Provided material ->
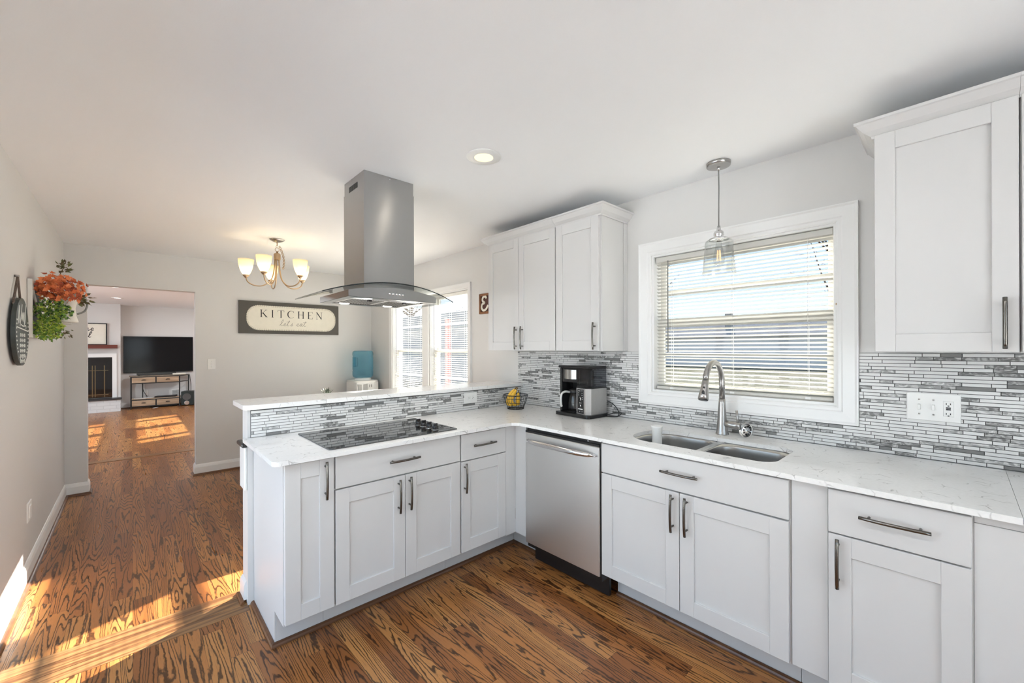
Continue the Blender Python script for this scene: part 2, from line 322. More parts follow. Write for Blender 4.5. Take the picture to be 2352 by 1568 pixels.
    def sweep(s, path, prof, place, closed=False, mi=0):
        """profile [(outward, height)] along a 2-D path with mitred corners; place(p, q, h) -> point"""
        m = len(path); P = [Vector((p[0], p[1])) for p in path]; loops = []
        def nrm(a, b): d = (b - a).normalized(); return Vector((d.y, -d.x))
        for i in range(m):
            if closed: n1 = nrm(P[i - 1], P[i]); n2 = nrm(P[i], P[(i + 1) % m])
            else:
                n1 = nrm(P[max(i - 1, 0)], P[max(i - 1, 0) + 1]); n2 = nrm(P[min(i, m - 2)], P[min(i, m - 2) + 1])
            b = (n1 + n2); b = b / max(b.dot(n1), 1e-6)
            loops.append([place(P[i].x + b.x * o, P[i].y + b.y * o, h) for o, h in prof])
        if closed: loops.append(loops[0])
        return s.loft(loops, mi, False, not closed, not closed)
    def slab(s, outer, holes, z0, z1, place=lambda a, b, z: (a, b, z), mi=0):
        """flat plate with holes; outer/holes are 2-D loops"""
        bm = bmesh.new(); es = []
        for L in [outer] + list(holes):
            vv = [bm.verts.new((p[0], p[1], 0)) for p in L]
            es += [bm.edges.new((vv[i], vv[(i + 1) % len(vv)])) for i in range(len(vv))]
        bmesh.ops.triangle_fill(bm, edges=es, use_beauty=True, use_dissolve=False)
        bm.verts.index_update()
        pts = [(v.co.x, v.co.y) for v in bm.verts]; tri = [[v.index for v in f.verts] for f in bm.faces]; bm.free()
        s.add([place(a, b, z1) for a, b in pts], tri, mi); s.add([place(a, b, z0) for a, b in pts], [t[::-1] for t in tri], mi)
        for L in [outer] + list(holes):
            s.loft([[place(a, b, z0) for a, b in L], [place(a, b, z1) for a, b in L]], mi, False)
        return s
    def build(s, name, mats, parent=None, fix=True):
        me = bpy.data.meshes.new(name)
        off = parent_origin(parent)
        me.from_pydata([tuple(p - off) for p in s.v], [], s.f)
        if not isinstance(mats, (list, tuple)): mats = [mats]
        for m in mats: me.materials.append(m)
        me.polygons.foreach_set('material_index', s.mi); me.polygons.foreach_set('use_smooth', s.sm)
        if fix:
            bm = bmesh.new(); bm.from_mesh(me); bmesh.ops.remove_doubles(bm, verts=bm.verts, dist=1e-6)
            bmesh.ops.recalc_face_normals(bm, faces=bm.faces); bm.to_mesh(me); bm.free()
        me.update()
        o = bpy.data.objects.new(name, me); COL.objects.link(o)
        if parent is not None: o.parent = parent
        return o
ORG = {}
def parent_origin(p):
    v = Vector((0, 0, 0))
    while p is not None:
        v = v + Vector(p.location); p = p.parent
    return v
def tag(o, label, cat, group=None):
    o['label'] = label; o['category'] = cat
    if group: o['group'] = group
    return o
def thing(name, label, cat, loc=(0, 0, 0), group=None):
    o = bpy.data.objects.new(name, None); COL.objects.link(o); o.location = loc; o.empty_display_size = 0.05
    return tag(o, label, cat, group)
def struct(name, mb, m, parent=None):
    o = mb.build(name, m, parent)
    if parent is None: o['kind'] = 'structure'
    return o
def rrect(a0, a1, b0, b1, r, n=6):
    """rounded rectangle loop; r = one radius or four (a0b0, a1b0, a1b1, a0b1)"""
    R = r if isinstance(r, (list, tuple)) else [r] * 4; L = []
    for (cx, cy, rr, w0) in ((a0 + R[0], b0 + R[0], R[0], pi), (a1 - R[1], b0 + R[1], R[1], 1.5 * pi), (a1 - R[2], b1 - R[2], R[2], 0), (a0 + R[3], b1 - R[3], R[3], .5 * pi)):
        for k in range(n + 1): w = w0 + .5 * pi * k / n; L.append((cx + rr * cos(w), cy + rr * sin(w)))
    return L
def arc(c, r, a0, a1, n): return [(c[0] + r * cos(a0 + (a1 - a0) * k / n), c[1] + r * sin(a0 + (a1 - a0) * k / n)) for k in range(n + 1)]
def spline(P, k=6):
    P = [Vector(p) for p in P]; out = []
    for i in range(len(P) - 1):
        a, b, c, d = P[max(i - 1, 0)], P[i], P[i + 1], P[min(i + 2, len(P) - 1)]
        for j in range(k):
            t = j / k; out.append(.5 * ((2 * b) + (c - a) * t + (2 * a - 5 * b + 4 * c - d) * t * t + (3 * b - a - 3 * c + d) * t ** 3))
    out.append(P[-1]); return out
def copy_tree(o, parent=None):
    c = o.copy(); COL.objects.link(c)
    if parent is not None: c.parent = parent
    for ch in list(o.children): copy_tree(ch, c)
    return c
def lamp(name, kind, loc, energy, color, parent=None, size=0.05, rot=None):
    d = bpy.data.lights.new(name, kind); d.energy = energy; d.color = color
    if kind == 'AREA': d.shape = 'DISK'; d.size = size; d.spread = pi
    elif kind == 'POINT': d.shadow_soft_size = size
    o = bpy.data.objects.new(name, d); COL.objects.link(o); o.location = Vector(loc) - parent_origin(parent)
    if parent is not None: o.parent = parent
    if rot: o.rotation_euler = rot
    return o
def rect(a0, a1, b0, b1): return [(a0, b0), (a1, b0), (a1, b1), (a0, b1)]
PX = lambda x: (lambda a, b, h: (x + h, a, b))        # plane x = const: (a, b) = (y, z), h outward along +x
PY = lambda y: (lambda a, b, h: (a, y + h, b))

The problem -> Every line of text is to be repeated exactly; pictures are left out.

Solution ->
Continue the Blender Python script for this scene: part 2, from line 322. More parts follow. Write for Blender 4.5. Take the picture to be 2352 by 1568 pixels.
    def sweep(s, path, prof, place, closed=False, mi=0):
        """profile [(outward, height)] along a 2-D path with mitred corners; place(p, q, h) -> point"""
        m = len(path); P = [Vector((p[0], p[1])) for p in path]; loops = []
        def nrm(a, b): d = (b - a).normalized(); return Vector((d.y, -d.x))
        for i in range(m):
            if closed: n1 = nrm(P[i - 1], P[i]); n2 = nrm(P[i], P[(i + 1) % m])
            else:
                n1 = nrm(P[max(i - 1, 0)], P[max(i - 1, 0) + 1]); n2 = nrm(P[min(i, m - 2)], P[min(i, m - 2) + 1])
            b = (n1 + n2); b = b / max(b.dot(n1), 1e-6)
            loops.append([place(P[i].x + b.x * o, P[i].y + b.y * o, h) for o, h in prof])
        if closed: loops.append(loops[0])
        return s.loft(loops, mi, False, not closed, not closed)
    def slab(s, outer, holes, z0, z1, place=lambda a, b, z: (a, b, z), mi=0):
        """flat plate with holes; outer/holes are 2-D loops"""
        bm = bmesh.new(); es = []
        for L in [outer] + list(holes):
            vv = [bm.verts.new((p[0], p[1], 0)) for p in L]
            es += [bm.edges.new((vv[i], vv[(i + 1) % len(vv)])) for i in range(len(vv))]
        bmesh.ops.triangle_fill(bm, edges=es, use_beauty=True, use_dissolve=False)
        bm.verts.index_update()
        pts = [(v.co.x, v.co.y) for v in bm.verts]; tri = [[v.index for v in f.verts] for f in bm.faces]; bm.free()
        s.add([place(a, b, z1) for a, b in pts], tri, mi); s.add([place(a, b, z0) for a, b in pts], [t[::-1] for t in tri], mi)
        for L in [outer] + list(holes):
            s.loft([[place(a, b, z0) for a, b in L], [place(a, b, z1) for a, b in L]], mi, False)
        return s
    def build(s, name, mats, parent=None, fix=True):
        me = bpy.data.meshes.new(name)
        off = parent_origin(parent)
        me.from_pydata([tuple(p - off) for p in s.v], [], s.f)
        if not isinstance(mats, (list, tuple)): mats = [mats]
        for m in mats: me.materials.append(m)
        me.polygons.foreach_set('material_index', s.mi); me.polygons.foreach_set('use_smooth', s.sm)
        if fix:
            bm = bmesh.new(); bm.from_mesh(me); bmesh.ops.remove_doubles(bm, verts=bm.verts, dist=1e-6)
            bmesh.ops.recalc_face_normals(bm, faces=bm.faces); bm.to_mesh(me); bm.free()
        me.update()
        o = bpy.data.objects.new(name, me); COL.objects.link(o)
        if parent is not None: o.parent = parent
        return o
ORG = {}
def parent_origin(p):
    v = Vector((0, 0, 0))
    while p is not None:
        v = v + Vector(p.location); p = p.parent
    return v
def tag(o, label, cat, group=None):
    o['label'] = label; o['category'] = cat
    if group: o['group'] = group
    return o
def thing(name, label, cat, loc=(0, 0, 0), group=None):
    o = bpy.data.objects.new(name, None); COL.objects.link(o); o.location = loc; o.empty_display_size = 0.05
    return tag(o, label, cat, group)
def struct(name, mb, m, parent=None):
    o = mb.build(name, m, parent)
    if parent is None: o['kind'] = 'structure'
    return o
def rrect(a0, a1, b0, b1, r, n=6):
    """rounded rectangle loop; r = one radius or four (a0b0, a1b0, a1b1, a0b1)"""
    R = r if isinstance(r, (list, tuple)) else [r] * 4; L = []
    for (cx, cy, rr, w0) in ((a0 + R[0], b0 + R[0], R[0], pi), (a1 - R[1], b0 + R[1], R[1], 1.5 * pi), (a1 - R[2], b1 - R[2], R[2], 0), (a0 + R[3], b1 - R[3], R[3], .5 * pi)):
        for k in range(n + 1): w = w0 + .5 * pi * k / n; L.append((cx + rr * cos(w), cy + rr * sin(w)))
    return L
def arc(c, r, a0, a1, n): return [(c[0] + r * cos(a0 + (a1 - a0) * k / n), c[1] + r * sin(a0 + (a1 - a0) * k / n)) for k in range(n + 1)]
def spline(P, k=6):
    P = [Vector(p) for p in P]; out = []
    for i in range(len(P) - 1):
        a, b, c, d = P[max(i - 1, 0)], P[i], P[i + 1], P[min(i + 2, len(P) - 1)]
        for j in range(k):
            t = j / k; out.append(.5 * ((2 * b) + (c - a) * t + (2 * a - 5 * b + 4 * c - d) * t * t + (3 * b - a - 3 * c + d) * t ** 3))
    out.append(P[-1]); return out
def copy_tree(o, parent=None):
    c = o.copy(); COL.objects.link(c)
    if parent is not None: c.parent = parent
    for ch in list(o.children): copy_tree(ch, c)
    return c
def lamp(name, kind, loc, energy, color, parent=None, size=0.05, rot=None):
    d = bpy.data.lights.new(name, kind); d.energy = energy; d.color = color
    if kind == 'AREA': d.shape = 'DISK'; d.size = size; d.spread = pi
    elif kind == 'POINT': d.shadow_soft_size = size
    o = bpy.data.objects.new(name, d); COL.objects.link(o); o.location = Vector(loc) - parent_origin(parent)
    if parent is not None: o.parent = parent
    if rot: o.rotation_euler = rot
    return o
def rect(a0, a1, b0, b1): return [(a0, b0), (a1, b0), (a1, b1), (a0, b1)]
PX = lambda x: (lambda a, b, h: (x + h, a, b))        # plane x = const: (a, b) = (y, z), h outward along +x
PY = lambda y: (lambda a, b, h: (a, y + h, b))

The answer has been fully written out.